Susan Orlean’s The Bullfighter Checks Her Makeup
Kate Massinger, Commonweal Intern
When I read this book on the train, I catch other passengers peering at its cover. Susan Orlean’s 2001 anthology, The Bullfighter Checks Her Makeup, is eye-catching, bound in glossy mustard. On the front cover is a glamour shot of the author, wearing a feathery black dress and clutching a velvet cape. Orlean has orange hair, red lips, and a Blue Steel pout. She’s posed as a matador, and her eyeliner looks great.
But Orlean herself isn’t the bullfighter—actually, Cristina Sanchez is. Sanchez, a professional fighter who spends nights in Madrid rings, is one of the many subjects Orleans has profiled over her decades as a journalist. Bullfighter is an anthology of these portraits, twenty-two in all, with Cristina’s story used for the title.

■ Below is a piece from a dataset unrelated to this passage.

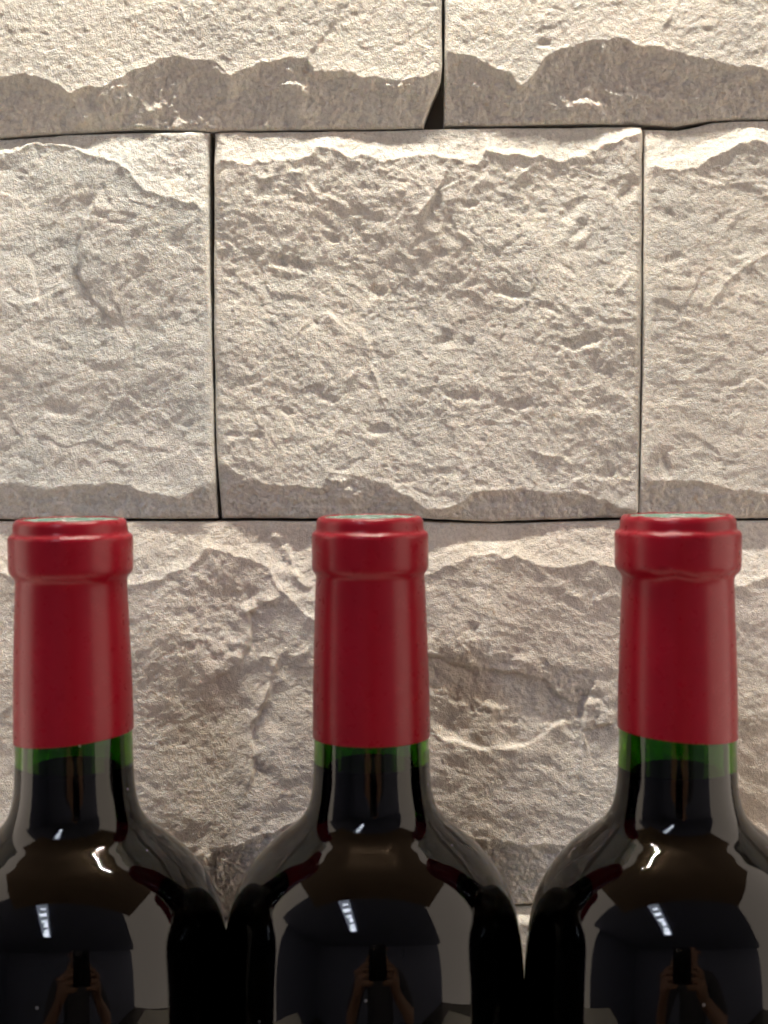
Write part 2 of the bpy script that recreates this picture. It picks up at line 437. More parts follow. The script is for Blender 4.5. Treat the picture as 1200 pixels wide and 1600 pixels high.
STONES = [
    # upper row, left block
    dict(seed=100, ws=0.6, fold=0.6, mat=M_stone_a, h=2.5, l=[(-330, -420), (-330, 200)], r=[(690, -420), (690, 110), (688, 135), (672, 170), (662, 200)],
         t=[(-330, -420), (690, -420)], b=[(-330, 215), (0, 212), (100, 206), (240, 200), (330, 203), (500, 199), (690, 197)],
         rb=[(-330, 130), (0, 122), (45, 118), (75, 132), (110, 146), (150, 141), (190, 126), (220, 110), (250, 98), (290, 95),
             (340, 100), (362, 122), (385, 108), (440, 98), (480, 90), (490, 112), (540, 118), (600, 126), (650, 127), (690, 112)],
         db=4.2, pb=0.65, grain=1.5, rough=0.55, terr=0.5, pits=0.6, swell=0.5, slant=-30,
         lumps=[(130, 186, 26, 14, 1.5), (285, 190, 14, 7, 0.5)],
         veins=[([(285, 20), (290, 40), (280, 80)], 0.6, 4), ([(520, 60), (530, 10)], 0.35, 6)],
         steps=[([(245, 190), (250, 150), (262, 110)], 0.8, 14), ([(480, 92), (505, 60), (525, 30), (530, -10)], 0.45, 30)]),
    # upper row, right block
    dict(seed=140, ws=0.7, fold=0.6, mat=M_stone_a, h=2.7, l=[(694, -420), (694, 200)], r=[(1390, -420), (1390, 200)],
         t=[(694, -420), (1390, -420)], b=[(694, 193), (760, 194), (830, 192), (900, 190), (1000, 190), (1060, 194), (1110, 186), (1200, 184), (1390, 190)],
         rb=[(694, 82), (712, 88), (760, 104), (795, 118), (812, 136), (832, 120), (850, 95), (880, 78), (930, 68), (960, 62),
             (1000, 76), (1060, 84), (1100, 100), (1150, 108), (1200, 112), (1390, 100)],
         db=4.2, pb=0.65, grain=1.4, rough=0.55, terr=0.5, pits=0.5, swell=0.5, slant=20,
         lumps=[(915, 165, 34, 17, 1.4)], dents=[(850, 72, 12, 7, 10, 1.6), (760, 170, 52, 26, 0, 1.8), (975, 120, 60, 24, 8, 1.6)],
         veins=[([(842, 60), (845, 30), (870, 10)], 0.6, 4), ([(1030, 50), (1050, 15), (1065, -10)], 0.7, 5)]),
    # middle row, left block
    dict(seed=180, ws=1.5, an=0.6, fold=1.3, mat=M_stone_b, h=0.5, l=[(-345, 200), (-345, 815)], r=[(325, 200), (326, 400), (331, 600), (338, 815)],
         t=[(-345, 220), (0, 214), (100, 207), (325, 204)], b=[(-345, 816), (0, 813), (338, 811)],
         rt=[(-345, 250), (-50, 245), (0, 243), (40, 228), (78, 222), (120, 233), (170, 250), (200, 266), (220, 290), (240, 300), (280, 313), (325, 326)],
         rb=[(-345, 770), (0, 758), (80, 763), (140, 757), (200, 757), (240, 770), (280, 782), (310, 762), (325, 752), (338, 752)],
         dt=2.7, db=3.2, pt=1.0, rough=0.85, slant=-35, pits=0.6,
         dents=[(240, 270, 60, 18, 18, 1.1), (90, 640, 26, 16, 20, 1.2)],
         steps=[([(146, 318), (133, 350), (122, 400), (128, 440), (150, 480), (168, 492)], 1.3, 40),
                ([(0, 300), (30, 310), (55, 340), (60, 392), (45, 400), (62, 470)], -0.4, 34),
                ([(52, 470), (95, 450), (130, 465), (160, 492)], -0.4, 40)],
         veins=[([(146, 318), (133, 350), (122, 400)], 0.7, 3), ([(166, 500), (163, 545)], 0.7, 3), ([(215, 492), (250, 490), (310, 482)], 0.5, 4)]),
    # middle row, centre block
    dict(seed=236, ws=1.0, mat=M_stone_a, h=0.0, l=[(333, 200), (333, 500), (336, 700), (344, 815)], r=[(1005, 190), (1004, 500), (998, 815)],
         t=[(333, 204), (500, 202), (700, 198), (1005, 194)], b=[(333, 811), (500, 811), (640, 810), (700, 813), (770, 816), (850, 813), (1000, 809)],
         rt=[(333, 258), (400, 253), (460, 250), (485, 238), (500, 228), (540, 243), (600, 248), (640, 245), (680, 242), (745, 258),
             (758, 237), (850, 245), (880, 251), (900, 246), (940, 232), (975, 215), (1005, 205)],
         rb=[(333, 718), (370, 742), (430, 760), (470, 756), (500, 764), (515, 742), (550, 740), (600, 755), (640, 780), (670, 795), (700, 794),
             (720, 785), (745, 771), (790, 765), (850, 768), (900, 768), (930, 780), (960, 790), (1000, 796)],
         dt=2.7, db=3.1, rough=0.85, pits=1.3, slant=35, grain=1.4,
         dents=[(463, 413, 30, 10, 18, 2.2), (432, 408, 20, 9, -10, 1.6), (520, 372, 12, 8, 10, 1.8), (358, 430, 10, 8, 0, 1.6), (905, 535, 34, 11, -14, 2.4),
                (800, 460, 36, 7, 10, 1.7), (858, 482, 18, 7, 25, 1.7), (735, 320, 18, 7, -20, 1.5), (590, 455, 16, 9, 10, 1.6), (490, 610, 20, 8, -12, 1.9),
                (510, 622, 16, 8, 10, 1.7), (452, 645, 12, 6, 30, 1.4), (592, 672, 20, 9, 5, 2.0), (398, 680, 12, 6, 0, 1.6), (365, 680, 16, 5, 0, 1.2),
                (685, 395, 16, 9, 0, 1.5), (980, 300, 26, 14, -45, 1.7), (895, 330, 26, 12, -50, 1.5), (905, 355, 12, 16, 0, 1.5), (730, 620, 26, 10, 0, 1.6),
                (815, 632, 22, 9, 5, 1.8), (695, 530, 18, 12, -30, 1.7), (950, 740, 20, 10, -10, 1.6), (690, 738, 28, 9, 0, 1.5), (560, 330, 14, 7, 0, 1.3)],
         veins=[([(470, 610), (458, 560), (462, 525), (478, 505), (510, 490), (545, 505), (570, 530), (578, 552), (576, 565)], 0.7, 5),
                ([(545, 590), (562, 570), (576, 565), (586, 590), (596, 622)], 1.1, 4), ([(515, 695), (530, 668), (535, 655)], 0.9, 4),
                ([(652, 335), (684, 297), (702, 350), (735, 376)], 1.0, 4), ([(797, 298), (808, 274), (830, 262), (855, 246)], 1.0, 4),
                ([(900, 692), (908, 640), (930, 648), (950, 664)], 0.9, 4), ([(825, 700), (850, 713), (882, 712), (890, 726)], 1.0, 4),
                ([(705, 668), (718, 710), (732, 745)], 0.8, 4), ([(385, 268), (408, 280), (440, 270), (468, 270), (488, 300), (505, 298), (528, 318), (545, 326)], 1.1, 4),
                ([(960, 455), (985, 430)], 0.7, 5)],
         steps=[([(660, 340), (684, 297), (720, 370)], 0.9, 30), ([(470, 610), (460, 530), (510, 490), (570, 530)], -0.35, 45)]),
    # middle row, right block
    dict(seed=280, ws=1.2, an=0.5, mat=M_stone_a, h=1.2, l=[(1006.5, 190), (1005.5, 500), (1000, 815)], r=[(1700, 190), (1690, 815)],
         t=[(1005, 199), (1060, 200), (1090, 194), (1112, 188), (1200, 186), (1700, 190)], b=[(1000, 812), (1700, 808)],
         rt=[(1005, 262), (1060, 268), (1090, 261), (1120, 245), (1150, 222), (1175, 217), (1200, 226), (1400, 240), (1700, 230)],
         rb=[(1000, 728), (1012, 748), (1060, 748), (1130, 762), (1200, 770), (1700, 760)],
         dt=3.7, db=3.8, rough=0.75, slant=10, pits=0.7, dents=[(1040, 730, 8, 22, -15, 2.0), (1050, 405, 22, 9, -15, 1.1)],
         veins=[([(1105, 478), (1128, 448), (1150, 425), (1200, 395)], 0.9, 5)]),
    # lower row, left block
    dict(seed=325, ws=1.7, fold=0.7, mat=M_stone_c, h=1.5, l=[(-330, 815), (-330, 1400)], r=[(598, 815), (596, 1400)],
         t=[(-330, 820), (0, 816), (598, 815)], b=[(-330, 1442), (0, 1442), (598, 1440)],
         rt=[(-330, 880), (0, 893), (100, 930), (205, 917), (250, 902), (285, 890), (310, 874), (322, 862), (360, 862), (395, 874), (420, 892), (440, 925),
             (462, 945), (490, 970), (540, 985), (598, 960)],
         rb=[(-330, 1330), (200, 1332), (330, 1322), (380, 1312), (430, 1298), (470, 1278), (500, 1268), (598, 1290)],
         dt=3.2, db=4.4, pt=0.9, rough=0.95, slant=-40, pits=0.5, swell=1.3, terr=0.5,
         dents=[(470, 850, 28, 45, 20, 2.6), (345, 960, 70, 60, 30, 2.4), (300, 1010, 20, 9, -20, 1.2)],
         veins=[([(385, 955), (405, 945), (440, 928)], 3.0, 7), ([(430, 1038), (424, 1060), (410, 1100), (392, 1128)], 1.8, 5),
                ([(430, 838), (446, 850), (456, 880), (465, 905), (492, 930)], 2.6, 6), ([(375, 1030), (400, 1020), (430, 1025), (475, 1020)], 2.2, 8)],
         steps=[([(388, 955), (392, 990), (385, 1020), (370, 1040), (330, 1062)], -1.5, 60), ([(430, 1040), (412, 1098), (394, 1130), (396, 1180), (392, 1220)], -1.2, 45)]),
    # lower row, right block
    dict(seed=360, ws=1.4, an=0.55, mat=M_stone_c, h=0.9, l=[(602, 815), (600, 1400)], r=[(1290, 815), (1290, 1400)],
         t=[(602, 815), (800, 819), (1000, 813), (1290, 815)], b=[(602, 1420), (1290, 1418)],
         rt=[(602, 905), (670, 894), (700, 884), (722, 877), (750, 867), (800, 870), (850, 884), (880, 886), (920, 876), (965, 890), (1040, 925), (1150, 915),
             (1170, 910), (1200, 902), (1290, 895)],
         rb=[(602, 1290), (740, 1308), (800, 1318), (860, 1320), (1290, 1310)],
         dt=4.0, db=4.4, pt=0.9, rough=0.95, slant=25, pits=0.5, terr=0.6,
         dents=[(740, 985, 10, 18, -20, 1.6), (790, 1070, 120, 48, 12, 3.6), (905, 1100, 40, 45, 30, 2.2), (700, 1130, 50, 30, 0, 1.4)],
         veins=[([(875, 920), (890, 930), (930, 938), (950, 930)], 1.1, 8), ([(760, 1125), (775, 1105), (790, 1090)], 1.0, 8)],
         steps=[([(668, 1020), (720, 1040), (790, 1048), (850, 1062), (880, 1090)], 2.0, 45), ([(925, 1075), (912, 1105), (910, 1140), (950, 1130)], 1.8, 40),
                ([(690, 1150), (760, 1170), (830, 1160), (870, 1130)], -1.6, 45)]),
    # bottom row, only a sliver shows between the bottles
    dict(seed=400, mat=M_stone_b, h=1.0, cell=4, l=[(90, 1410), (90, 2010)], r=[(757, 1410), (757, 2010)],
         t=[(90, 1446), (757, 1445)], b=[(90, 2010), (757, 2010)], rt=[(90, 1450), (757, 1450)], rb=[(90, 1960), (757, 1960)]),
    dict(seed=430, mat=M_stone_a, h=1.0, cell=4, l=[(761, 1410), (761, 2010)], r=[(1430, 1410), (1430, 2010)],
         t=[(761, 1424), (1430, 1424)], b=[(761, 2010), (1430, 2010)], rt=[(761, 1436), (1430, 1440)], rb=[(761, 1960), (1430, 1960)]),
]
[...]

Many of Orlean’s characters live in New York—Jill, the powerhouse real estate agent who knows rents for every brownstone; Kwabena, the yellow-cab driver who’s also Ashanti royalty—but not all. One of my favorite profiles covers a pack of Maui surfer girls, all crowned with long, salty hair, eating pounds of teriyaki chicken and charging into waves. Orlean writes about famous people—the one-hit pop star known simply as Tiffany—and everyday folks—a clown called Silly Billy. The profiles are heavy on dialogue, bright with colors and tastes, quickly drawing readers into the worlds of girl bands, or high school basketball teams, or small-town newsrooms. The writing is playful; it revels in the diversity of human life. The book’s subtitle is My Encounters with Extraordinary People; the description fits.